Amcu built presence on NUM failures

[miningmx.com] – SIX weeks of violent strike action at Impala Platinum’s
(Implats’s) Impala Lease mine in Rustenburg, and no-one knows who to blame
anymore. The union generally credited with stirring up emotions among 5,000 rock
drill operators (RDOs), the Association of Mineworkers and Construction Union
(Amcu) distanced itself from the events that claimed four lives at the mine. In fact,
Amcu’s president Joseph Muthunjwa denied the union had even been recruiting at
Impala.

For its part, Impala spoke of certain “criminal elements’ that had commandeered the
climate of anger and violence in order to destabilise the company. The finger has also
been pointed at the National Union of Mineworkers (NUM) which, some say, has
allowed labour representation at Implats, and other mines, to deteriorate such that
Amcu has a constituency.

Certainly Implats has been destabilised. About 2,200 workers have permanently lost
jobs at the Rustenburg mine because its mine passages have been neglected and
have to be shut down. More job losses could follow if all 15,000 workers don’t return
where it’s expected they’ll be reinstated, not rehired, with their former benefits.
Meanwhile, the loss to revenue at Implats is a staggering R2.5bn, equal to 120,000
oz of production or some 7% of total annual platinum Implats sells to the market.
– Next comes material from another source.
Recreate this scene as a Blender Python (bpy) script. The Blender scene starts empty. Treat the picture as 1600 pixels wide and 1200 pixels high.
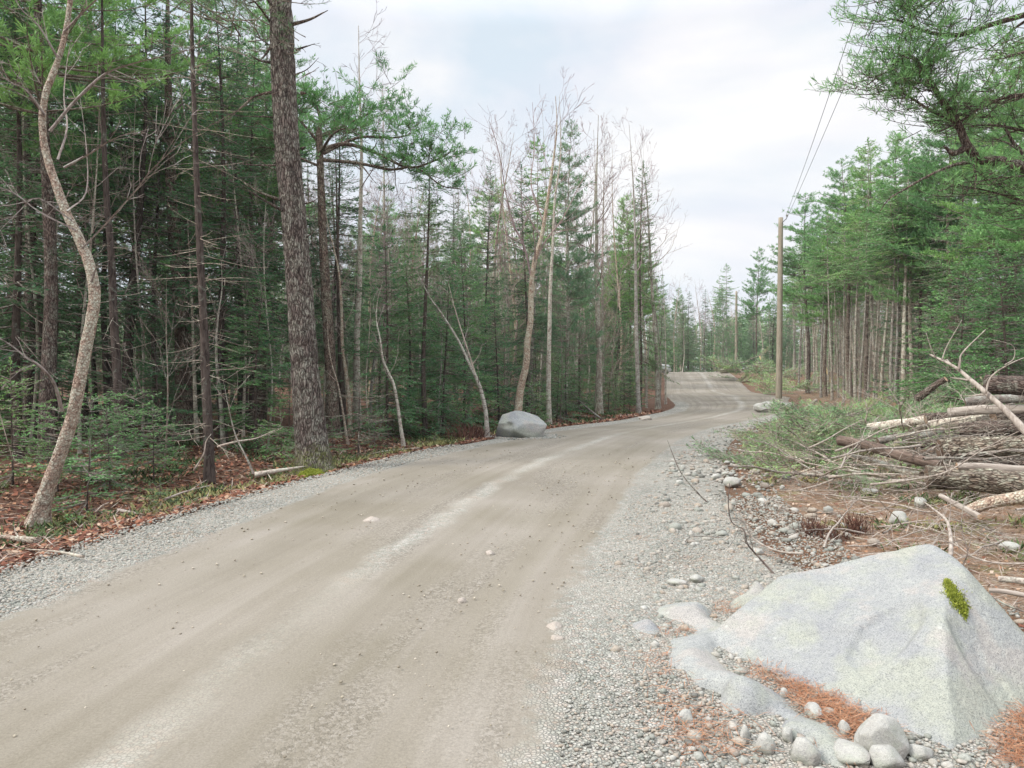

At the time of writing, slow progress in getting the Rustenburg mine to operate
properly again was being made. But when the dust settles on an uneasy time for
Implats, there will be questions about how it all got out of control so quickly. For all
its protestations of innocence, it’s certain that Amcu played at least an early part in
this dramatic conflagration at Implats. This raises the question as to what Amcu is
about.

Elize Strydom, Chief Wage Negotiator for the Chamber of Mines, says Amcu has been
around since the late Nineties. “They’ve been around a while, and seem to have a
deep-seated distrust of the NUM,’ she says. “They have an intense dislike of NUM,
which stems from being dissatisfied with how it failed to look after certain
interests.’

Amcu first established itself at BHP Billiton Energy SA’s (Becsa’s) Douglas colliery. It
is identified in a Labour Court judgement dated 29 January 2009, as having had
organisational rights at Douglas and the Middelburg Collieries at Becsa, and even of
joining the United Association of South Africa (UASA) to participate in the collective
bargaining process in wage negotiations during the mid-Nineties. Throughout, Amcu
seems to have the support of B-grade employees.

Since the Nineties, however, Amcu has been able to win membership from mining
labour in South Africa’s platinum industry. According to a labour industry source, this
has greatly to do with the departure from the NUM of its Deputy General-Secretary,
Archie Palane, who had a special constituency with employees at platinum mines.

“Since Palane’s departure [in 2006], the NUM has ignored platinum industry
employees,’ the source says. So it comes to pass that in addition to its obvious
support among some Implats ranks, Amcu also claimed support at Lonmin’s
operations. In fact, a strike in May last year at the Karee section of Lonmin’s
operations resulted in an illegal strike and mass dismissal of 9,000 employees;
similar in vein to the 17,000 who were fired at Impala, although without the violence.

At least two coal mining executives say they are intimately aware of Amcu presence
on their mines. “At Vaalkrantz we allow Amcu representation along with NUM,’ says
Paul Miller, MD of Keaton Energy. They are described as aggressive. Another
executive, who won’t be quoted, says Amcu has been able to win membership from
mining contractors and are thought to have close to 60,000 members. “It’s an
extremely volatile situation,’ he says.

Strydom believes that enabling Amcu to form alliances, as with UASA with which it
has a cooperation agreement, and win representation is something that needs to be
reconsidered. “It you’re going to get recognition agreements [at the mines] it has to
be in your own right,’ she says. Although, ignoring the voice of Amcu might not be
the answer either.

Ultimately, Strydom thinks that answer might lie with the NUM itself. “The union has
a lot of legwork to do to win back support from platinum industry labour,’ she says.

Back at the ranch, Implats CEO, David Brown, must be wondering just what happened
since early January, when he announced he planned to resign from the company in
June. He might have been expecting an orderly handover to in-coming CEO Terence
Goodlace; perhaps show him where the coffee machine is – that kind of thing.
Instead, in four short weeks, Implats has not only seen its flagship South African
mine crippled, but has received demands from the Zimbabwean government that it
relinquish its 50% stake in Mimosa Platinum Mines, and that its indigenisation
proposal in that country was invalid. Some handover period.